Quanto poi alla prova testimoniale, il giudice di appello ha dato adeguata motivazione della esclusione della prova testimoniale richiesta dai lavoratori, affermando che non era ammissibile perche’ formulata in termini estremamente generici. I ricorrenti, peraltro, non hanno trascritto in ricorso i capitoli di prova non ammessi, venendo cosi’ meno ad un onere imposto dal principio di autosufficienza del ricorso per Cassazione ed impedendo cosi’ alla Corte di valutare la rilevanza e la decisivita’ delle circostanze di cui si voleva fornire la prova.

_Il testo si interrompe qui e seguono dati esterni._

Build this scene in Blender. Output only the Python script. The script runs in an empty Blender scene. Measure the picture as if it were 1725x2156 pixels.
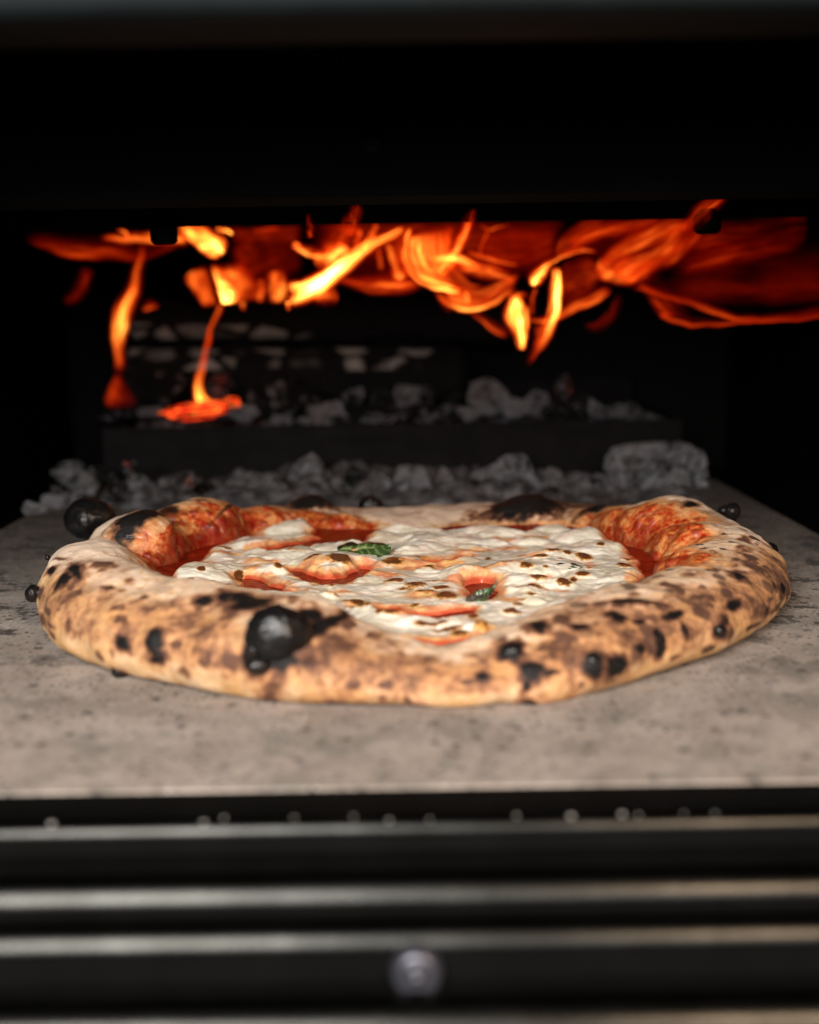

In definitiva il ricorso deve essere respinto. Nulla per le spese a norma dell’art. 152 disp. att. c.p.c. nel testo vigente prima delle modifiche apportate dalla L. n. 326 del 2003, trattandosi di causa iniziata prima del 1 ottobre 2003.

P.Q.M.

LA CORTE Rigetta il ricorso. Nulla per le spese.

Cosi’ deciso in Roma, il 9 dicembre 2009.